Task description: Search the data for the word "Blender" and copy every line where it occurs.

Input records:
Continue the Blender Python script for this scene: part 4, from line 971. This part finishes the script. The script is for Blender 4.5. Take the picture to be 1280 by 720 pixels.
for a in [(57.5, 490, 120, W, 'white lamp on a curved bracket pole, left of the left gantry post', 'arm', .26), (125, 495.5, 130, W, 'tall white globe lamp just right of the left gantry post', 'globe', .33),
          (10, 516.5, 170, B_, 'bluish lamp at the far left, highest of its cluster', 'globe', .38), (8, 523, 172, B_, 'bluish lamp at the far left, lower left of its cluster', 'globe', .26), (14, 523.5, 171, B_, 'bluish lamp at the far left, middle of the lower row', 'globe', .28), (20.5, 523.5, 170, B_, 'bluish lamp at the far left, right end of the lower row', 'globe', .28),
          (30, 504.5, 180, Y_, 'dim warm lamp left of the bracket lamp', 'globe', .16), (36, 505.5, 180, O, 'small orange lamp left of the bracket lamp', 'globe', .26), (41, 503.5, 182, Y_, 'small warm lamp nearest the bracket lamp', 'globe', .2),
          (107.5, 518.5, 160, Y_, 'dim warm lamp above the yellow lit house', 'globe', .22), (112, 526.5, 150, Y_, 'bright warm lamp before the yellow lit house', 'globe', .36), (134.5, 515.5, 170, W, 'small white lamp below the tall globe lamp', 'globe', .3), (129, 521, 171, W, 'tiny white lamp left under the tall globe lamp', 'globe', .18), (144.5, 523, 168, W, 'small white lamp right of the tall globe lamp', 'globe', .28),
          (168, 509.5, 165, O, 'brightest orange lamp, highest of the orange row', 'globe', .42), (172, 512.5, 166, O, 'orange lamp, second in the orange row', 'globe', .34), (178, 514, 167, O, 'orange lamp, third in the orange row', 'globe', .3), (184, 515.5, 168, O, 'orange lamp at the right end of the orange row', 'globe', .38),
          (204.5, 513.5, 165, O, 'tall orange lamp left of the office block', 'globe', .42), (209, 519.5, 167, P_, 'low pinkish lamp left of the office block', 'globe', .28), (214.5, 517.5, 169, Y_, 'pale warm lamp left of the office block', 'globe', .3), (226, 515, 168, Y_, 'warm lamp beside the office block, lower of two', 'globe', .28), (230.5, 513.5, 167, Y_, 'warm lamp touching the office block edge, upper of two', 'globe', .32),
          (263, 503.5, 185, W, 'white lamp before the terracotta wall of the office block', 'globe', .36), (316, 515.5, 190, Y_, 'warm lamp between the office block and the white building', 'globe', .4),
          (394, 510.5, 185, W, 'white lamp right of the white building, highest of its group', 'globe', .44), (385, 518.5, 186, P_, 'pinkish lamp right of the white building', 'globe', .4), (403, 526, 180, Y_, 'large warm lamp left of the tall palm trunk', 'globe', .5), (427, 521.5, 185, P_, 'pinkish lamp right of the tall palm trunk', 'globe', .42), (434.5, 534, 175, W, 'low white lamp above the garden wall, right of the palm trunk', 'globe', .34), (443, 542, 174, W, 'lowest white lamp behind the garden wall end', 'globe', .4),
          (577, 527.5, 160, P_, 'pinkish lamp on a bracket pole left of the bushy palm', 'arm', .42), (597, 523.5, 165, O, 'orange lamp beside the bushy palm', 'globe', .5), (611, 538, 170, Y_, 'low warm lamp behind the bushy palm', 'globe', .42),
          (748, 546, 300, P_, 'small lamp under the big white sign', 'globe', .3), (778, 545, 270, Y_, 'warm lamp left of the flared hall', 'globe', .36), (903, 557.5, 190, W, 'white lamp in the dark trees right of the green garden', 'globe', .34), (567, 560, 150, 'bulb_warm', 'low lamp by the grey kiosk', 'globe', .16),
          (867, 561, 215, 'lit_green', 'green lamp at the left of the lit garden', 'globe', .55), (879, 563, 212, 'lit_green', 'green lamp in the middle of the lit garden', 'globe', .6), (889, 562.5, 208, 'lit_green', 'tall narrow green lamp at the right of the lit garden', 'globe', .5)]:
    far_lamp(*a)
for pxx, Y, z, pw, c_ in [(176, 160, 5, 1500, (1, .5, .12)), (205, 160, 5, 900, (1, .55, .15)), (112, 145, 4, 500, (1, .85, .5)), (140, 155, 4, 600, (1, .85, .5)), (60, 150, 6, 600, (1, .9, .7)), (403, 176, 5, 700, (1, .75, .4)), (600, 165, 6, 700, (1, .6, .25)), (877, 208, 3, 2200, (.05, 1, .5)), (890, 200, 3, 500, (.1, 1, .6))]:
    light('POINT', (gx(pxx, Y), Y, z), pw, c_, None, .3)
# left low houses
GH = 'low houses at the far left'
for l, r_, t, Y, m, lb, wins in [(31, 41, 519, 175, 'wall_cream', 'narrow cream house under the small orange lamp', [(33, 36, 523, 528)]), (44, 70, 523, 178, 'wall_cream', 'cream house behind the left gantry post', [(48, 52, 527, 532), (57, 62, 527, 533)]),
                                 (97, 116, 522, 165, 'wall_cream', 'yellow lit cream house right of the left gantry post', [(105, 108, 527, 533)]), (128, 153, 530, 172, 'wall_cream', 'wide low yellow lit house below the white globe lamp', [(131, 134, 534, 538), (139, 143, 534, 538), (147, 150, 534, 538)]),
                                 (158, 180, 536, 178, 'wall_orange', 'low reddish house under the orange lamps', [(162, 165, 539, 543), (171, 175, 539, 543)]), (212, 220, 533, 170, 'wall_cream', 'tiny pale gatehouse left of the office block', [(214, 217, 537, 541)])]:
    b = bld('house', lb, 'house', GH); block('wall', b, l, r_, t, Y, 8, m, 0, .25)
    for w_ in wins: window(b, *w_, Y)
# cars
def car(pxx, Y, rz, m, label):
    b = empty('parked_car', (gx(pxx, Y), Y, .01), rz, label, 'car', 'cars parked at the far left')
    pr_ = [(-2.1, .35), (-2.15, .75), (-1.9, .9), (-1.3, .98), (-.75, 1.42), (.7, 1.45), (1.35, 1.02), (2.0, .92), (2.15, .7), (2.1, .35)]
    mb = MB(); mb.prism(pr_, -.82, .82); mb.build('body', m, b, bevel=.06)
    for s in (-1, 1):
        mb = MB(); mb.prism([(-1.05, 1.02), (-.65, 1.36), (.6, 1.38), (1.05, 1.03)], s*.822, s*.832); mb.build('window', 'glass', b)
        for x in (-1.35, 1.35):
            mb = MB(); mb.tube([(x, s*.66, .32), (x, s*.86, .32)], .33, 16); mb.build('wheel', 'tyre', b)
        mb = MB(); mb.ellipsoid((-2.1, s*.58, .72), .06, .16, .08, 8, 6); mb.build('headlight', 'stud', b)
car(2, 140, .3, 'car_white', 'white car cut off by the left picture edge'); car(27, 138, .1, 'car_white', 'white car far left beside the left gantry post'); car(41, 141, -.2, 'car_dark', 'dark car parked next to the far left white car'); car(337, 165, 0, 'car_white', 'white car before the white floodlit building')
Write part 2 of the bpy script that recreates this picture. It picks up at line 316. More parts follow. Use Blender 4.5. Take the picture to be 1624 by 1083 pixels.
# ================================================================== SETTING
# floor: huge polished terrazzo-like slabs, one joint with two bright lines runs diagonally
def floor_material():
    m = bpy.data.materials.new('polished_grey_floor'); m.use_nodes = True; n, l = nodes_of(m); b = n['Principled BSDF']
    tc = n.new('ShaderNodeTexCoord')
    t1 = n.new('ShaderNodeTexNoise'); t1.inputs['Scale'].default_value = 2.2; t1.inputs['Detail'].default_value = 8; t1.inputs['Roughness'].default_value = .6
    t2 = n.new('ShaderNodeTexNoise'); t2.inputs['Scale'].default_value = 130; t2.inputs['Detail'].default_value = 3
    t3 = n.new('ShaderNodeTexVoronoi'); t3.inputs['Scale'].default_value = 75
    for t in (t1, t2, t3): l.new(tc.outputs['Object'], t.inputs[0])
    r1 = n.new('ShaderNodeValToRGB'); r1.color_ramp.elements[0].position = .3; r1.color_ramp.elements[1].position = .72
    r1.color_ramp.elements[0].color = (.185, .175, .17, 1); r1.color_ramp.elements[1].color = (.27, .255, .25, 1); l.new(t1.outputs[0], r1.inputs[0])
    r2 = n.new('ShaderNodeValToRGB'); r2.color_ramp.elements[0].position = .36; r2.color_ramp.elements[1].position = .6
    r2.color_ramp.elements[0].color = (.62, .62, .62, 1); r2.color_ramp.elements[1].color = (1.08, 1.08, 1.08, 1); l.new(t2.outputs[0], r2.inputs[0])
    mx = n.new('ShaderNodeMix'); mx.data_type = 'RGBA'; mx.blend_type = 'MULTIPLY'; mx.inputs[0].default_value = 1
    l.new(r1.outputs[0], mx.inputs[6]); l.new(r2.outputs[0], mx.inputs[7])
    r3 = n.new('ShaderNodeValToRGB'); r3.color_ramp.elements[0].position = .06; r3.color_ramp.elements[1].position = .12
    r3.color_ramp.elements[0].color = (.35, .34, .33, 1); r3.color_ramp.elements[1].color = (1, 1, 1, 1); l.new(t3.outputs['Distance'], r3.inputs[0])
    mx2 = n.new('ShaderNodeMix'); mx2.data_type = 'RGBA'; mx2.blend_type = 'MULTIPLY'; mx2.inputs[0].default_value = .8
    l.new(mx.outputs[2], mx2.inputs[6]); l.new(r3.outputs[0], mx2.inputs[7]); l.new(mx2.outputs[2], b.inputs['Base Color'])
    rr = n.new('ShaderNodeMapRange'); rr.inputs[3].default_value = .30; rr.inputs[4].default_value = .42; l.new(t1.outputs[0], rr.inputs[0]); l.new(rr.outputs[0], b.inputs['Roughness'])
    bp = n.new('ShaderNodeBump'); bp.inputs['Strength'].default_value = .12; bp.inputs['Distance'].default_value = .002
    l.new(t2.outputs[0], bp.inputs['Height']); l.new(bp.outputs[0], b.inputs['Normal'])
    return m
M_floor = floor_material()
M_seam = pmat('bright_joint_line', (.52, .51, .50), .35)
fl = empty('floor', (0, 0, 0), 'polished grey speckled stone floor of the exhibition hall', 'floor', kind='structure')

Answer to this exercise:
Continue the Blender Python script for this scene: part 4, from line 971. This part finishes the script. The script is for Blender 4.5. Take the picture to be 1280 by 720 pixels.
Write part 2 of the bpy script that recreates this picture. It picks up at line 316. More parts follow. Use Blender 4.5. Take the picture to be 1624 by 1083 pixels.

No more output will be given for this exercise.